--- Provided material ---
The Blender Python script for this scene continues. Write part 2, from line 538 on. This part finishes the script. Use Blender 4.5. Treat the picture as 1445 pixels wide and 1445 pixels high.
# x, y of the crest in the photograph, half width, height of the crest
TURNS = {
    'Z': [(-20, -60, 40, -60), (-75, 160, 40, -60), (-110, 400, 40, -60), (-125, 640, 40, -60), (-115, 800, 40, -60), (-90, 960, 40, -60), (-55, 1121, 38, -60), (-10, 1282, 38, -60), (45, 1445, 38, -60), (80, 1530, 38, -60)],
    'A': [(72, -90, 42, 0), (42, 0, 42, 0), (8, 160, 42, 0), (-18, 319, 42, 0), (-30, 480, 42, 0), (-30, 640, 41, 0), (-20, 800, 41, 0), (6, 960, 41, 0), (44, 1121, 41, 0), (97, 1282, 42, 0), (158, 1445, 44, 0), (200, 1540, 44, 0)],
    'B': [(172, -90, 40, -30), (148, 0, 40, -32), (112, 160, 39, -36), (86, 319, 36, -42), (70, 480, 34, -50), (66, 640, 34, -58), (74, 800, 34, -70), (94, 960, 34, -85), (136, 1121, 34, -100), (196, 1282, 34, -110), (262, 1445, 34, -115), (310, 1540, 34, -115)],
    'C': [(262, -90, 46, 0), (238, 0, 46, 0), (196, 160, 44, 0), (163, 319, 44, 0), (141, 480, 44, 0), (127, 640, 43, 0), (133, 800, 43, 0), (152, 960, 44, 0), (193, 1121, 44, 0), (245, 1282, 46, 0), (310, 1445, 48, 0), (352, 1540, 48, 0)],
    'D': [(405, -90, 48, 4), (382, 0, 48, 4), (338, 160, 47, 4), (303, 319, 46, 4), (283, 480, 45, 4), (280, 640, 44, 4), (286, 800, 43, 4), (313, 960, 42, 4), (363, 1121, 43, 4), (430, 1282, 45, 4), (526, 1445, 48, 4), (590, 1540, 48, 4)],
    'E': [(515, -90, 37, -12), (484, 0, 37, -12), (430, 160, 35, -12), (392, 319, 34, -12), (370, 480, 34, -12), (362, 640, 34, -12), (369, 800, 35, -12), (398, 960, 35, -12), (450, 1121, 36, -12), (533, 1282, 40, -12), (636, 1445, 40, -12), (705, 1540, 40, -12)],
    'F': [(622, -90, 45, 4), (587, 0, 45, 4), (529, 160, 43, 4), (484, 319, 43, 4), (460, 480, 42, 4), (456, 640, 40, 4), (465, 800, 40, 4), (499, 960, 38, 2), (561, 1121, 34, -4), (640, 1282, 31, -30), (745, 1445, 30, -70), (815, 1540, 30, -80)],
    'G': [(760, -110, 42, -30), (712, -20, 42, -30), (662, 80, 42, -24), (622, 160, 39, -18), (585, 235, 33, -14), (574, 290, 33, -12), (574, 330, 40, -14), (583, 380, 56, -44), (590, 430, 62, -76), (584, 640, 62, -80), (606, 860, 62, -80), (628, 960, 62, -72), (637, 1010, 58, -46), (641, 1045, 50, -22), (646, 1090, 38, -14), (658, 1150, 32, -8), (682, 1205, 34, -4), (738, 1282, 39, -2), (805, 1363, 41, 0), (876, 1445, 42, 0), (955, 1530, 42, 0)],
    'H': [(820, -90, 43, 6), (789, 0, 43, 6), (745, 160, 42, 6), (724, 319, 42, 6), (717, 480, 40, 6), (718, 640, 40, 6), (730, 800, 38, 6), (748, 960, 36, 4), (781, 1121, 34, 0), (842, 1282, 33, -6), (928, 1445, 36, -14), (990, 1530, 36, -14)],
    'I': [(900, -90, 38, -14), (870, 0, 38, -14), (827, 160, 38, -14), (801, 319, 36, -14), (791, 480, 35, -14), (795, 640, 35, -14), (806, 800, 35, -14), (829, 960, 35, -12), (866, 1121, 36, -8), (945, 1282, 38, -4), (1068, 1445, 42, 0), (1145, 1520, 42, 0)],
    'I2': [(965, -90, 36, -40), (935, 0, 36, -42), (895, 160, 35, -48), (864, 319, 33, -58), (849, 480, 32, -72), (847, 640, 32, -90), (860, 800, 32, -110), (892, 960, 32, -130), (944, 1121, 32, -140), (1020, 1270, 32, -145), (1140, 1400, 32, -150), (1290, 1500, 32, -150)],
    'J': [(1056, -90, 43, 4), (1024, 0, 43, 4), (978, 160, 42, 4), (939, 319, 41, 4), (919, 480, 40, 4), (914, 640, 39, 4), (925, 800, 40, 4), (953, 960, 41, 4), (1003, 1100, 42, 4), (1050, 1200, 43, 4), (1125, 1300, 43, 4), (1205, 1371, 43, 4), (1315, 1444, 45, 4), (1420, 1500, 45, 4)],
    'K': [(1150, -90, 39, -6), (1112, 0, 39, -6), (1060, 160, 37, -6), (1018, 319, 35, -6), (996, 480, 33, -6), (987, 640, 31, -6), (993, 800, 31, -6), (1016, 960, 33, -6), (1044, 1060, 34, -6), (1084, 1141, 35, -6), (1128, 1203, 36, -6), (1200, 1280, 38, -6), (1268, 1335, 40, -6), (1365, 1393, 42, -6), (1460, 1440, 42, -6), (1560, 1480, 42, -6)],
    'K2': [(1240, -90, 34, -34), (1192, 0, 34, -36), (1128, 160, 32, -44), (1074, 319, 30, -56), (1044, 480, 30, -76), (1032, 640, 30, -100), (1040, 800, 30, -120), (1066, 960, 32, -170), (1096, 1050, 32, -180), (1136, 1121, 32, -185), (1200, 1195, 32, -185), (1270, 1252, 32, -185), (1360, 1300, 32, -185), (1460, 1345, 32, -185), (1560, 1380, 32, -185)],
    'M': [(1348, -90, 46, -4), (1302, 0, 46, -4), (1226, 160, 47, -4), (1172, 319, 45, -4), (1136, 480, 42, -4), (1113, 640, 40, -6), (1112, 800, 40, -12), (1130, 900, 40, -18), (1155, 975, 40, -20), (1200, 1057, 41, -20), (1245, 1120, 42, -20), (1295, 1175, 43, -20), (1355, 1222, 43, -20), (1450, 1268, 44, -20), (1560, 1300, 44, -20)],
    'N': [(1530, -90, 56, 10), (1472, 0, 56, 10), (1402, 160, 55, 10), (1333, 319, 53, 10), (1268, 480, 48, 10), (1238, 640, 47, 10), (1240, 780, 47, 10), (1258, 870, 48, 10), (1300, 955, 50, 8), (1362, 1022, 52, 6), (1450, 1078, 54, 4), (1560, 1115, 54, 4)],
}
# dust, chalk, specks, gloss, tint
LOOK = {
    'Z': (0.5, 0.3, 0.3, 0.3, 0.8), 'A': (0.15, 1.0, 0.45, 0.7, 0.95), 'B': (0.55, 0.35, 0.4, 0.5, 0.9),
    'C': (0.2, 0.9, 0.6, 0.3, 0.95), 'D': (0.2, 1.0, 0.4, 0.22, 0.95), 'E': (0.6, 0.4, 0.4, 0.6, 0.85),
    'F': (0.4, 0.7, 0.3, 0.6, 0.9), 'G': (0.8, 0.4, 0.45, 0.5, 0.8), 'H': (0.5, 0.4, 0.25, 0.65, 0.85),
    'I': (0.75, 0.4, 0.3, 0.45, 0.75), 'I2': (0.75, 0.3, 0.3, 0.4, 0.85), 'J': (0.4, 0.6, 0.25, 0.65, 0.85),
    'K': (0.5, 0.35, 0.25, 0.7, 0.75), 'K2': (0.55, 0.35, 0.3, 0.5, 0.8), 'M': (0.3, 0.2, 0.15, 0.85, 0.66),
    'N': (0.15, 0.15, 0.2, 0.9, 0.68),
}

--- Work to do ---
All of the material above needs to be copied exactly.

--- The solution ---
The Blender Python script for this scene continues. Write part 2, from line 538 on. This part finishes the script. Use Blender 4.5. Treat the picture as 1445 pixels wide and 1445 pixels high.
# x, y of the crest in the photograph, half width, height of the crest
TURNS = {
    'Z': [(-20, -60, 40, -60), (-75, 160, 40, -60), (-110, 400, 40, -60), (-125, 640, 40, -60), (-115, 800, 40, -60), (-90, 960, 40, -60), (-55, 1121, 38, -60), (-10, 1282, 38, -60), (45, 1445, 38, -60), (80, 1530, 38, -60)],
    'A': [(72, -90, 42, 0), (42, 0, 42, 0), (8, 160, 42, 0), (-18, 319, 42, 0), (-30, 480, 42, 0), (-30, 640, 41, 0), (-20, 800, 41, 0), (6, 960, 41, 0), (44, 1121, 41, 0), (97, 1282, 42, 0), (158, 1445, 44, 0), (200, 1540, 44, 0)],
    'B': [(172, -90, 40, -30), (148, 0, 40, -32), (112, 160, 39, -36), (86, 319, 36, -42), (70, 480, 34, -50), (66, 640, 34, -58), (74, 800, 34, -70), (94, 960, 34, -85), (136, 1121, 34, -100), (196, 1282, 34, -110), (262, 1445, 34, -115), (310, 1540, 34, -115)],
    'C': [(262, -90, 46, 0), (238, 0, 46, 0), (196, 160, 44, 0), (163, 319, 44, 0), (141, 480, 44, 0), (127, 640, 43, 0), (133, 800, 43, 0), (152, 960, 44, 0), (193, 1121, 44, 0), (245, 1282, 46, 0), (310, 1445, 48, 0), (352, 1540, 48, 0)],
    'D': [(405, -90, 48, 4), (382, 0, 48, 4), (338, 160, 47, 4), (303, 319, 46, 4), (283, 480, 45, 4), (280, 640, 44, 4), (286, 800, 43, 4), (313, 960, 42, 4), (363, 1121, 43, 4), (430, 1282, 45, 4), (526, 1445, 48, 4), (590, 1540, 48, 4)],
    'E': [(515, -90, 37, -12), (484, 0, 37, -12), (430, 160, 35, -12), (392, 319, 34, -12), (370, 480, 34, -12), (362, 640, 34, -12), (369, 800, 35, -12), (398, 960, 35, -12), (450, 1121, 36, -12), (533, 1282, 40, -12), (636, 1445, 40, -12), (705, 1540, 40, -12)],
    'F': [(622, -90, 45, 4), (587, 0, 45, 4), (529, 160, 43, 4), (484, 319, 43, 4), (460, 480, 42, 4), (456, 640, 40, 4), (465, 800, 40, 4), (499, 960, 38, 2), (561, 1121, 34, -4), (640, 1282, 31, -30), (745, 1445, 30, -70), (815, 1540, 30, -80)],
    'G': [(760, -110, 42, -30), (712, -20, 42, -30), (662, 80, 42, -24), (622, 160, 39, -18), (585, 235, 33, -14), (574, 290, 33, -12), (574, 330, 40, -14), (583, 380, 56, -44), (590, 430, 62, -76), (584, 640, 62, -80), (606, 860, 62, -80), (628, 960, 62, -72), (637, 1010, 58, -46), (641, 1045, 50, -22), (646, 1090, 38, -14), (658, 1150, 32, -8), (682, 1205, 34, -4), (738, 1282, 39, -2), (805, 1363, 41, 0), (876, 1445, 42, 0), (955, 1530, 42, 0)],
    'H': [(820, -90, 43, 6), (789, 0, 43, 6), (745, 160, 42, 6), (724, 319, 42, 6), (717, 480, 40, 6), (718, 640, 40, 6), (730, 800, 38, 6), (748, 960, 36, 4), (781, 1121, 34, 0), (842, 1282, 33, -6), (928, 1445, 36, -14), (990, 1530, 36, -14)],
    'I': [(900, -90, 38, -14), (870, 0, 38, -14), (827, 160, 38, -14), (801, 319, 36, -14), (791, 480, 35, -14), (795, 640, 35, -14), (806, 800, 35, -14), (829, 960, 35, -12), (866, 1121, 36, -8), (945, 1282, 38, -4), (1068, 1445, 42, 0), (1145, 1520, 42, 0)],
    'I2': [(965, -90, 36, -40), (935, 0, 36, -42), (895, 160, 35, -48), (864, 319, 33, -58), (849, 480, 32, -72), (847, 640, 32, -90), (860, 800, 32, -110), (892, 960, 32, -130), (944, 1121, 32, -140), (1020, 1270, 32, -145), (1140, 1400, 32, -150), (1290, 1500, 32, -150)],
    'J': [(1056, -90, 43, 4), (1024, 0, 43, 4), (978, 160, 42, 4), (939, 319, 41, 4), (919, 480, 40, 4), (914, 640, 39, 4), (925, 800, 40, 4), (953, 960, 41, 4), (1003, 1100, 42, 4), (1050, 1200, 43, 4), (1125, 1300, 43, 4), (1205, 1371, 43, 4), (1315, 1444, 45, 4), (1420, 1500, 45, 4)],
    'K': [(1150, -90, 39, -6), (1112, 0, 39, -6), (1060, 160, 37, -6), (1018, 319, 35, -6), (996, 480, 33, -6), (987, 640, 31, -6), (993, 800, 31, -6), (1016, 960, 33, -6), (1044, 1060, 34, -6), (1084, 1141, 35, -6), (1128, 1203, 36, -6), (1200, 1280, 38, -6), (1268, 1335, 40, -6), (1365, 1393, 42, -6), (1460, 1440, 42, -6), (1560, 1480, 42, -6)],
    'K2': [(1240, -90, 34, -34), (1192, 0, 34, -36), (1128, 160, 32, -44), (1074, 319, 30, -56), (1044, 480, 30, -76), (1032, 640, 30, -100), (1040, 800, 30, -120), (1066, 960, 32, -170), (1096, 1050, 32, -180), (1136, 1121, 32, -185), (1200, 1195, 32, -185), (1270, 1252, 32, -185), (1360, 1300, 32, -185), (1460, 1345, 32, -185), (1560, 1380, 32, -185)],
    'M': [(1348, -90, 46, -4), (1302, 0, 46, -4), (1226, 160, 47, -4), (1172, 319, 45, -4), (1136, 480, 42, -4), (1113, 640, 40, -6), (1112, 800, 40, -12), (1130, 900, 40, -18), (1155, 975, 40, -20), (1200, 1057, 41, -20), (1245, 1120, 42, -20), (1295, 1175, 43, -20), (1355, 1222, 43, -20), (1450, 1268, 44, -20), (1560, 1300, 44, -20)],
    'N': [(1530, -90, 56, 10), (1472, 0, 56, 10), (1402, 160, 55, 10), (1333, 319, 53, 10), (1268, 480, 48, 10), (1238, 640, 47, 10), (1240, 780, 47, 10), (1258, 870, 48, 10), (1300, 955, 50, 8), (1362, 1022, 52, 6), (1450, 1078, 54, 4), (1560, 1115, 54, 4)],
}
# dust, chalk, specks, gloss, tint
LOOK = {
    'Z': (0.5, 0.3, 0.3, 0.3, 0.8), 'A': (0.15, 1.0, 0.45, 0.7, 0.95), 'B': (0.55, 0.35, 0.4, 0.5, 0.9),
    'C': (0.2, 0.9, 0.6, 0.3, 0.95), 'D': (0.2, 1.0, 0.4, 0.22, 0.95), 'E': (0.6, 0.4, 0.4, 0.6, 0.85),
    'F': (0.4, 0.7, 0.3, 0.6, 0.9), 'G': (0.8, 0.4, 0.45, 0.5, 0.8), 'H': (0.5, 0.4, 0.25, 0.65, 0.85),
    'I': (0.75, 0.4, 0.3, 0.45, 0.75), 'I2': (0.75, 0.3, 0.3, 0.4, 0.85), 'J': (0.4, 0.6, 0.25, 0.65, 0.85),
    'K': (0.5, 0.35, 0.25, 0.7, 0.75), 'K2': (0.55, 0.35, 0.3, 0.5, 0.8), 'M': (0.3, 0.2, 0.15, 0.85, 0.66),
    'N': (0.15, 0.15, 0.2, 0.9, 0.68),
}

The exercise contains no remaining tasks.